Per il procedimento che riguarda Campione d'Italia (fatti dal 2013 al 2018), resta solo la bancarotta
È una sentenza che merita molta attenzione quella pronunciata lo scorso 21 marzo (le motivazioni sono però note solo da qualche giorno) dai giudici della seconda sezione della Corte d'appello di Milano (presidente Maurizio Boselli, consigliere estensore Claudio Siclari) che nel processo per la gestione del Comune di Campione d’Italia e del Casinò municipale, negli anni compresi fra il 2013 e il 2018, hanno respinto il ricorso della Procura di Como non convinta della decisione del gup Andrea Giudici del Tribunale lariano di mandare assolti per alcuni dei fatti contestati dodici dei diciotto imputati, accusati dai magistrati inquirenti di aver responsabilità nello tsunami che si è abbattuto sull'enclave.
Innanzitutto, i fatti sui quali si sono chinati i giudici d’appello sono riferiti a quattro contestazioni d'abuso d'ufficio e falso nei bilanci del Comune e di altri atti (reati contestati a ex sindaci e loro vice, a funzionari comunali e revisori contabili), a una ipotesi di corruzione (accusa a due dirigenti del comune) e contestazioni di false comunicazioni sociali nei bilanci della casa da gioco dell'enclave (a carico di dure dirigenti comunali).
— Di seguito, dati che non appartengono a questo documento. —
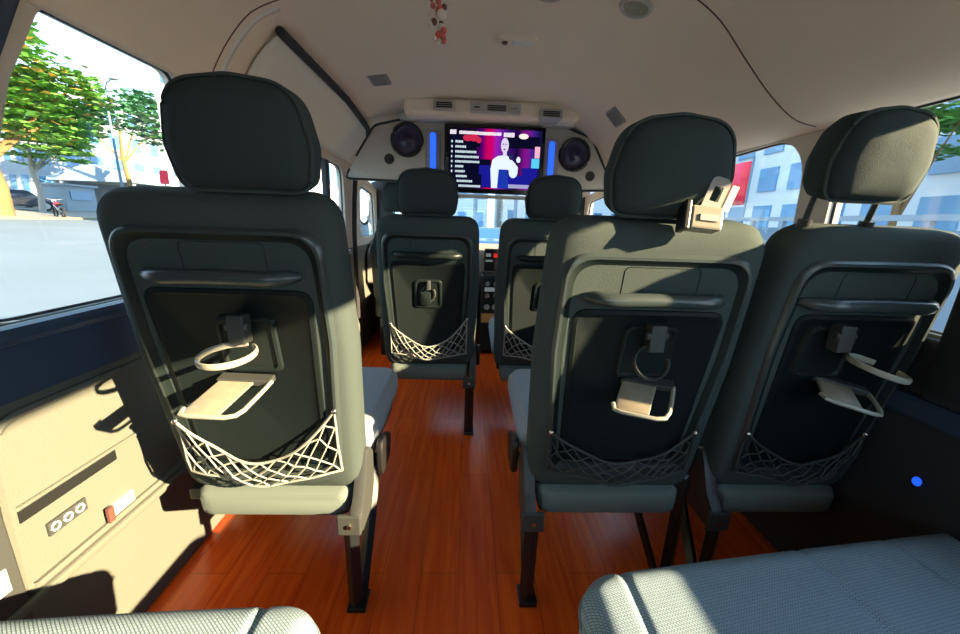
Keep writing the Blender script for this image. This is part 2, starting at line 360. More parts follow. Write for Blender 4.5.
# ---------------------------------------------------------------- passenger seats
RC = R(9.5)
def make_seat(name, label, x, yb, w=.44, H=.69, net='light', holder='open', legs='aisle_right', posts=0.0, hw=.245, hh=.19, group=None, rz=0, yaw_h=0, hx=0, hz=0):
    """local origin on the floor under the back's rear bottom edge"""
    t = thing(name, label, 'seat', (x, yb, 0), rz, group)
    zb = .33
    def B(u, v, d):   # backrest coordinates: across, up along the back, forward
        return V((u, -v*sin(RC)+d*cos(RC), zb+v*cos(RC)+d*sin(RC)))
    # upholstered backrest
    ol = rpoly([(-w/2+.015, 0, .05), (w/2-.015, 0, .05), (w/2, H*.55, .3), (w/2-.01, H, .065), (-w/2+.01, H, .065), (-w/2, H*.55, .3)], 8)
    bm = nb(); rings(bm, ol, [(.05, -.002), (.022, .0), (.007, .010), (0, .028), (0, .070), (.010, .095), (.035, .112), (.09, .118)], B)
    link('backrest', bm, M['cloth'], t)
    # hard back panel with raised rim and recess
    pw = w/2-.030
    ol = rpoly([(-pw+.022, .080, .035), (pw-.022, .080, .035), (pw, H*.6, .3), (pw-.004, H-.062, .055), (-pw+.004, H-.062, .055), (-pw, H*.6, .3)], 8)
    bm = nb(); rings(bm, ol, [(-.004, .004), (0, -.006), (.004, -.010), (.010, -.010)], B, cap0=True, cap1=False)
    rim = link('panel_rim', bm, M['rim'], t)
    bm = nb(); rings(bm, ol, [(.010, -.0101), (.016, -.004), (.030, .000)], B, cap0=False, cap1=True)
    bp = link('back_panel', bm, M['shell'], t)
    # lower step of the panel: a shallower field under the handle
    ol2 = rpoly([(-pw+.050, .105, .03), (pw-.050, .105, .03), (pw-.034, H-.180, .03), (-pw+.034, H-.180, .03)], 6)
    bm = nb(); rings(bm, ol2, [(-.004, .002), (0, -.005), (.008, -.007), (.012, -.0045)], B, cap0=False, cap1=True)
    link('panel_field', bm, M['shell2'], bp)
    ol3 = rpoly([(-.07, H-.160, .012), (.085, H-.160, .012), (.085, H-.088, .012), (-.07, H-.088, .012)], 4)
    bm = nb(); rings(bm, ol3, [(-.003, .001), (0, -.003), (.005, .0045)], B, cap0=False, cap1=True)
    link('handle_recess', bm, M['shell2'], bp)
    # grab handle
    hp = [B(-.145+.29*k/16, H-.150+.004*sin(pi*k/16), -.002-.030*min(1, sin(pi*k/16)*2.2)) for k in range(17)]
    bm = nb(); tube(bm, hp, [.007]+[.0145]*15+[.007], 10, up=(0, 0, 1)); link('grab_handle', bm, M['rim'] if holder != 'folded' else M['shell'], t)
    # cup holder with folding tray
    B0 = B; cx_, cv_ = {'open': (.022, .085), 'tilt': (.010, .082), 'right': (-.045, .090), 'folded': (0, .035)}[holder]
    def B(u, v, d): return B0(u+cx_, v+cv_, d)
    cu = bpy.data.objects.new('cup_holder', None); C.objects.link(cu); cu.parent = t; cu.empty_display_size = .03
    ol4 = rpoly([(-.058, .27, .018), (.058, .27, .018), (.056, .395, .018), (-.056, .395, .018)], 5)
    bm = nb(); rings(bm, ol4, [(-.003, -.004), (0, -.010), (.006, -.011), (.010, -.0065)], B, cap1=True); link('mount_plate', bm, M['shell'], cu)
    def arc(c, rx, ry, a0, a1, n, ax, ay): return [V(c)+V(ax)*rx*cos(R(a0+(a1-a0)*k/n))+V(ay)*ry*sin(R(a0+(a1-a0)*k/n)) for k in range(n+1)]
    if holder in ('open', 'tilt', 'right'):
        bm = nb(); box(bm, (-.016, -.030, -.028), (.016, .0, .030), Matrix.Translation(B(0, .375, -.012)))
        cyl(bm, B(-.022, .385, -.030), (1, 0, 0), .010, .044, 12); link('bracket', bm, M['brack'], cu, smooth=False, bevel=.003)
        if holder == 'open': c = B(.0, .348, -.078); ax, ay, rx, ry = (1, 0, .0), (0, 1, .10), .046, .050; ma = M['ringm']
        elif holder == 'tilt': c = B(-.006, .330, -.045); ax, ay, rx, ry = (1, 0, 0), (0, .35, .9), .036, .036; ma = M['brack']
        else: c = B(.052, .335, -.075); ax, ay, rx, ry = (.96, .0, -.22), (.1, 1, .12), .052, .05; ma = M['ringm']
        a0 = {'open': 78, 'tilt': 60, 'right': 50}[holder]
        bm = nb(); P = arc(c, rx, ry, a0, a0+(338 if holder == 'open' else 312), 36, ax, ay)
        upv = (0, -.10, 1) if holder != 'tilt' else (0, -.9, .35)
        tube(bm, P, .0035, 8, ry=.0065, up=upv); link('ring', bm, ma, cu)
        # tray: solid plate at left, open loop at right
        if holder == 'open': T = Matrix.Translation(B(-.022, .255, -.022)) @ Matrix.Rotation(R(12), 4, 'X') @ Matrix.Rotation(R(2), 4, 'Y'); L = .115
        elif holder == 'tilt': T = Matrix.Translation(B(.002, .262, -.016)) @ Matrix.Rotation(R(-24), 4, 'Z') @ Matrix.Rotation(R(22), 4, 'X'); L = .10
        else: T = Matrix.Translation(B(.045, .258, -.016)) @ Matrix.Rotation(R(-24), 4, 'Z') @ Matrix.Rotation(R(10), 4, 'X') @ Matrix.Rotation(R(12), 4, 'Y'); L = .10
        bm = nb(); ot = rpoly([(-.052, -L+.004, .016), (.016, -L+.004, .004), (.030, 0, .004), (-.040, 0, .006)], 5)
        rings(bm, ot, [(.002, 0), (0, .0015), (0, .0045), (.002, .006)], lambda a, b, d: T @ V((a, b, d))); link('tray', bm, M['tray'], cu)
        bm = nb(); P = [T @ V((q[0], q[1], .004)) for q in [(-.054, -L+.018), (-.050, -L+.002), (-.035, -L-.002), (0, -L-.002), (.030, -L-.002), (.046, -L+.004), (.053, -L+.020), (.058, -.05), (.062, -.004)]]
        tube(bm, P, .0045, 8); link('tray_loop', bm, M['ringm'], cu)
        bm = nb(); box(bm, (-.045, -.012, -.004), (.062, .014, .010), T); link('tray_hinge', bm, M['brack'], cu, smooth=False, bevel=.002)
    else:
        bm = nb(); c = B(0, .335, -.014); P = arc(c, .030, .034, 110, 400, 24, (1, 0, 0), (0, -sin(RC), cos(RC)))
        tube(bm, P, .0045, 7); link('ring', bm, M['brack'], cu)
        bm = nb(); ot = rpoly([(-.034, .285, .01), (.012, .285, .01), (.012, .345, .01), (-.034, .345, .01)], 4)
        rings(bm, ot, [(0, -.010), (0, -.018), (.003, -.020)], B); link('tray', bm, M['shell'], cu)
        bm = nb(); box(bm, (-.008, -.018, -.02), (.008, 0, .02), Matrix.Translation(B(.004, .375, -.010))); link('bracket', bm, M['brack'], cu, smooth=False, bevel=.003)
    B = B0
    # storage net: sagging diamond mesh
    bm = nb(); NX, NZ = (9, 5)
    sl, sr = (.225, .255) if net == 'light' else (.20, .20)
    hx_ = pw-.020
    jit = random.Random(len(label))
    def N(s, q):
        s = max(0, min(1, s)); q = max(0, min(1, q))
        e = abs(2*s-1)**1.8; top = .125+(sl+(sr-sl)*s-.125)*e
        bot = .078+.006*sin(9*s) ; u = (-hx_ + 2*hx_*s)
        v = bot+(top-bot)*q; bow = sin(pi*min(max(s, 0), 1))
        return B(u, v-.010*bow*(1-q), -.012-.034*bow*(.4+.6*sin(pi*(.25+.6*q)))-.003*sin(17*s+7*q))
    sr_ = .0021 if net == 'light' else .0018
    P = [[N(i/(2*NX)+jit.uniform(-.014, .014), j/NZ+jit.uniform(-.06, .06)) for j in range(NZ+1)] for i in range(2*NX+1)]
    for i in range(2*NX):
        for j in range(NZ):
            if (i+j) % 2 == 0: tube(bm, [P[i][j], P[i+1][j+1]], sr_, 4, cap=False)
            else: tube(bm, [P[i+1][j], P[i][j+1]], sr_, 4, cap=False)
    tube(bm, [N(k/30, 1) for k in range(31)], .0032, 6); tube(bm, [N(k/30, 0) for k in range(31)], .0028, 6)
    for a in (0, 1): tube(bm, [N(a, k/4) for k in range(5)], .003, 6)
    link('storage_net', bm, M['net'] if net == 'light' else M['netdark'], t)
    for a in (0, 1): bm = nb(); ball(bm, N(a, 1), .007, seg=8); link('net_hook', bm, M['steel'], t)
    # headrest
    bz = H+.008+posts; hd = .105
    def Hd(u, v, d): return B(u+hx, v+hz, d)
    ol = rpoly([(-hw/2+.008, bz, .034), (hw/2-.008, bz, .034), (hw/2+.004, bz+hh*.42, .07), (hw/2-.016, bz+hh*.96, .095), (0, bz+hh*1.03, .08), (-hw/2+.016, bz+hh*.96, .095), (-hw/2-.004, bz+hh*.42, .07)], 9)
    bm = nb(); rings(bm, ol, [(.062, -.018), (.030, -.014), (.012, -.004), (.003, .012), (0, .032), (.003, .060), (.014, .082), (.036, .094), (.07, .098)], Hd)
    hr = link('headrest', bm, M['cloth2'], t)
    bm = nb(); o_ = [Hd(q.x*.992, bz+hh/2+(q.y-bz-hh/2)*.992, .010) for q in ol]; tube(bm, o_, .0035, 5, closed=True); link('headrest_seam', bm, M['cloth'], hr)
    for sgn in (-1, 1):
        bm = nb(); tube(bm, [Hd(sgn*.066, H-.04, .052), Hd(sgn*.066, bz+.04, .045)], .006, 8); link('headrest_post', bm, M['blackm'], t)
        bm = nb(); cyl(bm, Hd(sgn*.066, H-.012, .049), (0, -sin(RC), cos(RC)), .013, .022, 12); link('post_collar', bm, M['blackp'], t)
    # cushion (the panel hanging below the back is its rear face)
    bm = nb(); ol = rpoly([(-w/2+.004, .0, .03), (w/2-.004, .0, .03), (w/2-.012, .46, .05), (-w/2+.012, .46, .05)], 6)
    rings(bm, ol, [(.06, .345), (.02, .348), (.004, .365), (0, .39), (.002, .425), (.02, .450), (.06, .458)], lambda a, b, d: V((a, b+.10, d)))
    link('seat_cushion', bm, M['seatcush'], t)
    bm = nb(); ol = rpoly([(-w/2+.045, .265, .022), (w/2-.045, .265, .022), (w/2-.038, .345, .022), (-w/2+.038, .345, .022)], 6)
    rings(bm, ol, [(.022, -.040), (.010, -.036), (0, -.020), (0, .06), (.01, .10)], lambda a, b, d: V((a, d+.02, b))); link('rear_valance', bm, M['under'], t)
    # underframe and leg on the aisle side
    bm = nb(); box(bm, (-w/2+.03, .06, .300), (w/2-.03, .50, .345)); link('seat_frame', bm, M['blackm'], t, smooth=False, bevel=.006)
    s = 1 if 'right' in legs else -1
    xa = s*(w/2-.028)
    bm = nb(); pl = rpoly([(-.045, .245, .012), (.050, .245, .02), (.085, .30, .02), (.085, .40, .03), (.035, .44, .02), (-.018, .33, .02), (-.050, .30, .015)], 4)
    rings(bm, pl, [(.003, -.014), (0, -.010), (0, .010), (.003, .014)], lambda a, b, d: V((xa+s*.012+d, a, b))); lgb = link('hinge_bracket', bm, M['brack'], t)
    bm = nb(); box(bm, (xa-.034, -.052, .245), (xa+.024, -.040, .300)); link('bracket_plate', bm, M['brack'], lgb, smooth=False, bevel=.004)
    bm = nb(); cyl(bm, (xa-.004, -.052, .272), (0, -1, 0), .006, .004, 12); link('bolt', bm, M['steel'], lgb)
    bm = nb(); tube(bm, [V((xa-.004, -.036, .25)), V((xa-.004, -.030, .012))], .020, 4, ry=.016, up=(0, 1, 0)); link('leg', bm, M['blackm'], t, smooth=False, bevel=.003)
    bm = nb(); tube(bm, [V((xa+.004, .20, .31)), V((xa+.006, .10, .16)), V((xa+.004, -.010, .012))], .016, 4, ry=.018, up=(1, 0, 0)); link('leg', bm, M['blackm'], t, smooth=False, bevel=.003)
    bm = nb(); box(bm, (xa-.024, -.050, 0), (xa+.024, .010, .014)); link('foot', bm, M['blackm'], t, smooth=False, bevel=.003)
    if 'both' in legs:
        xb = -s*(w/2-.10)
        bm = nb(); tube(bm, [V((xb-.05, -.0, .30)), V((xb-.03, .02, .26)), V((xb+.05, -.03, .012))], .012, 4, ry=.016, up=(0, 1, 0)); link('leg', bm, M['blackm'], t, smooth=False, bevel=.003)
        bm = nb(); tube(bm, [V((xb+.085, .02, .36)), V((xb+.09, .03, .012))], .020, 4, ry=.016, up=(0, 1, 0)); link('leg', bm, M['blackm'], t, smooth=False, bevel=.003)
    if 'wall' in legs:
        xb = -s*(w/2+.02)
        bm = nb(); box(bm, (min(xb, xb+s*.09), .04, .270), (max(xb, xb+s*.09), .46, .302)); link('wall_mount', bm, M['blackm'], t, smooth=False, bevel=.004)
    # side lever on the aisle side
    bm = nb(); pl = rpoly([(.10, .30, .02), (.20, .30, .03), (.22, .375, .03), (.09, .42, .03)], 4)
    rings(bm, pl, [(.004, -.008), (0, -.004), (0, .006), (.004, .010)], lambda a, b, d: V((s*(w/2+.010)+d, a, b))); link('recliner_cover', bm, M['blackp'], t)
    return t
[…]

Accuse cancellate dai giudici milanesi che hanno sposato in toto le argomentazioni del gup Andrea Giudici con considerazioni in punta di diritto che sono ineccepibili e che nello stesso tempo sembrano indicare quale potrà essere la conclusione del processo ancora in essere davanti al collegio giudicante del Tribunale di Como: un colpo di spugna senza (eventualmente) condannati e senza (eventualmente anche in questo caso) assolti.
Per i giudici milanesi i reati di abuso d'ufficio sono estinti per intervenuta prescrizione, mentre i falsi in bilancio non sono più previsti dalla legge come reato. Inoltre, per tutti i capi di imputazione appellati è intervenuta la riforma Cartabia (la ministra della Giustizia nel governo Draghi, nonché ex presidente della Corte Costituzionale) che stabilisce come il gup deve pronunciare sentenza di non luogo a procedere se “gli elementi acquisiti non consentono di formulare una ragionevole previsione di condanna”. Una norma molto discussa in quanto sottrae il giudizio dal contraddittorio in aula. Per quanto riguarda l'ipotesi di corruzione (favori reciproci, per l'accusa, fra i due dirigenti comunali) si basa su alcune intercettazioni che erano state autorizzate per i reati di peculato e bancarotta. Di conseguenza le conversazioni su cui si fonda l'accusa sono inutilizzabili in sede di processo. A questo punto dal voluminoso fascicolo giudiziario resta in discussione solo il reato di bancarotta.